----- SOURCE DATA

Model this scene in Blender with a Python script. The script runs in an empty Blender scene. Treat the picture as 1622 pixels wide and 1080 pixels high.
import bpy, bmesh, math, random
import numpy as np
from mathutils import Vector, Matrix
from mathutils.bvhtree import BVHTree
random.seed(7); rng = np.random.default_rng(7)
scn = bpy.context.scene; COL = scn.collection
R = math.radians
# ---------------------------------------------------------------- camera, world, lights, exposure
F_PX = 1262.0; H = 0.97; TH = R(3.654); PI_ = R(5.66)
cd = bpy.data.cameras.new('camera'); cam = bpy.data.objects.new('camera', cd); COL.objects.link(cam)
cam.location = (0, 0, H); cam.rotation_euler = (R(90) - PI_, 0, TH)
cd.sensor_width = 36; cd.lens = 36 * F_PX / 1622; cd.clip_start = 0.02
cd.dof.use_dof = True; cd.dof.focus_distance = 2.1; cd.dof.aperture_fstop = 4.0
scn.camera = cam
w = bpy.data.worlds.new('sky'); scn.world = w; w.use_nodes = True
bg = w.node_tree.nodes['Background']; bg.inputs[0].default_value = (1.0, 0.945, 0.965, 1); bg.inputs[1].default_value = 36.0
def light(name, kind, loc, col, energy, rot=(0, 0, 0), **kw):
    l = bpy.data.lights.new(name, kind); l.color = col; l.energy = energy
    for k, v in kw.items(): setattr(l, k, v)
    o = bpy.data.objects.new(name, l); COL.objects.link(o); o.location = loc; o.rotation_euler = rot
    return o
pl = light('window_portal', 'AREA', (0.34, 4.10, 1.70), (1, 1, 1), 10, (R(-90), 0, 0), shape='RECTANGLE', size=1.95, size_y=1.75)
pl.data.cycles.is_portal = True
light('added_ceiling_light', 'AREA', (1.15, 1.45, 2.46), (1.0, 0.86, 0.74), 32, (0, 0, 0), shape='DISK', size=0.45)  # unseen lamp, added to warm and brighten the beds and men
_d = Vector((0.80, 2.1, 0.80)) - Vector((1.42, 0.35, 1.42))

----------

- _TASK DIRECTIONS_
Extract each line from the listing above, please, and repeat it exactly.

- _REPLY TO THE TASK_
Model this scene in Blender with a Python script. The script runs in an empty Blender scene. Treat the picture as 1622 pixels wide and 1080 pixels high.
import bpy, bmesh, math, random
import numpy as np
from mathutils import Vector, Matrix
from mathutils.bvhtree import BVHTree
random.seed(7); rng = np.random.default_rng(7)
scn = bpy.context.scene; COL = scn.collection
R = math.radians
# ---------------------------------------------------------------- camera, world, lights, exposure
F_PX = 1262.0; H = 0.97; TH = R(3.654); PI_ = R(5.66)
cd = bpy.data.cameras.new('camera'); cam = bpy.data.objects.new('camera', cd); COL.objects.link(cam)
cam.location = (0, 0, H); cam.rotation_euler = (R(90) - PI_, 0, TH)
cd.sensor_width = 36; cd.lens = 36 * F_PX / 1622; cd.clip_start = 0.02
cd.dof.use_dof = True; cd.dof.focus_distance = 2.1; cd.dof.aperture_fstop = 4.0
scn.camera = cam
w = bpy.data.worlds.new('sky'); scn.world = w; w.use_nodes = True
bg = w.node_tree.nodes['Background']; bg.inputs[0].default_value = (1.0, 0.945, 0.965, 1); bg.inputs[1].default_value = 36.0
def light(name, kind, loc, col, energy, rot=(0, 0, 0), **kw):
    l = bpy.data.lights.new(name, kind); l.color = col; l.energy = energy
    for k, v in kw.items(): setattr(l, k, v)
    o = bpy.data.objects.new(name, l); COL.objects.link(o); o.location = loc; o.rotation_euler = rot
    return o
pl = light('window_portal', 'AREA', (0.34, 4.10, 1.70), (1, 1, 1), 10, (R(-90), 0, 0), shape='RECTANGLE', size=1.95, size_y=1.75)
pl.data.cycles.is_portal = True
light('added_ceiling_light', 'AREA', (1.15, 1.45, 2.46), (1.0, 0.86, 0.74), 32, (0, 0, 0), shape='DISK', size=0.45)  # unseen lamp, added to warm and brighten the beds and men
_d = Vector((0.80, 2.1, 0.80)) - Vector((1.42, 0.35, 1.42))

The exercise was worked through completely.